Um Draghi mais dovish lança uma mensagem de compromisso com a estabilidade. As taxas de juro mantêm-se nos níveis atuais, pelo menos até à segunda metade de 2020.
Uma vez mais, Mario Draghi cumpriu as expectativas dos investidores. O presidente do Banco Central Europeu passou uma mensagem de compromisso para com a estabilidade do mercado. Nesta reunião de junho confirmou que não haverá uma subida de taxas na Europa, pelo menos até à segunda metade de 2020, e anunciou novas baterias de estímulos monetários em forma de uma nova ronda de TLTRO. Tal como previa o consenso dos analistas.
Não obstante, as gestoras internacionais também conseguem ver os detalhes negativos deste anúncio. “É como tentar manter o Titanic a flutuar com uma colher de chá”, refere Andrew Mulliner, gestor da equipa de obrigações, da Janus Henderson. Na sua opinião, com as taxas já em negativo e o QE na sua fase final, a caixa de ferramentas do BCE está quase vazia.
Na M&G também coincidem ao ver pontos negativos. Wolfgang Buaer, gestor do M&G (Lux) Absolute Return, qualifica o anúncio como “pouco surpreendente”. “A recente queda abrupta das yields do bund sugere que os mercados não se mostraram preocupados com as subidas das taxas, muito pelo contrário. Outorgavam maiores probabilidades para uma queda”, argumenta. Carsten Brzeski, economista da ING, tem a mesma opinião: “É simplesmente alinhar o forward guidance com as expectativas do mercado, não ao contrário”. O BCE continua a tentar passar uma mensagem dovish sem chegar a tocar nas taxas de juro. De facto, ao assegurar que as taxas se mantêm nos níveis atuais não só elimina a possibilidade de uma subida de taxas como também a de uma descida, algo que baralharia o mercado.
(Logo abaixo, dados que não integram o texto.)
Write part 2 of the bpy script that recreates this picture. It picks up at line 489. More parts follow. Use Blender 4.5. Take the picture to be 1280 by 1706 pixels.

Uma solução pode estar no facto de a entidade monetária ter uma previsão menos pessimista na Europa. Como recordam na Fidelity, Draghi até anunciou na conferência de imprensa que não há probabilidade de deflação e há uma possibilidade muito baixa de recessão. Assim, reviram em alta as expectativas de crescimento e inflação para este ano, ainda que os tenham baixado para os anos seguintes. Na verdade, a continuidade do estímulo chinês e uma política mais pessimista por parte da Fed poderão estabilizar a procura externa da Europa, o que para Andrea Iannelli, diretor de investimentos em obrigações da Fidelity International, poderá querer dizer que a zona euro recupera mais solidamente no fim do ano.
Mais crítico posiciona-se Philippe Waechter, economista chefe da Ostrum AM. Um crescimento de 1,4% para 2021 e uma inflação de 1,6% não se pode interpretar como satisfatório, insiste. “Isso significa que a zona euro não será capaz de absorver o shock externo. E se o BCE ainda tiver ferramentas então a sua política monetária atual é demasiado restritiva”, sentencia.
TLTRO? Sim, mas com barreiras
Já se previa que o BCE anunciasse o TLTRO III. Só faltava conhecer os detalhes. Os bancos poderão aceder ao financiamento a longo prazo do BCE a taxas de juro de entre 0,1% e 0,3%. Isto é, 10 pontos base mais caros que no TLTRO II, recorda Ianelli. A taxa real dependerá de quanto os bancos vão expandir os empréstimos líquidos à economia real com o objetivo de reativar o crédito. As taxas vão variar com as taxas chave de referência do BCE.
“O arranque evidencia uma vez mais que o BCE está plenamente consciente dos obstáculos que enfrentam os bancos europeus e se mostra disposto a manter uma postura extremamente acomodatícia no futuro imediato”, opina Bauer.
Mas esta nova ronda de ajudas à banca também tem letras pequenas. Como refere Frederik Ducrozet, da Pictet AM, os bancos só poderão pedir empréstimos um máximo 10% do seu stock de empréstimos elegíveis em cada uma das sete operações. E os bancos periféricos – como Itália ou Espanha – só poderão pedir entre 20 e 40.000 milhões de euros líquidos em financiamento. Um total que será repartido ente setembro de 2019 e março de 2020.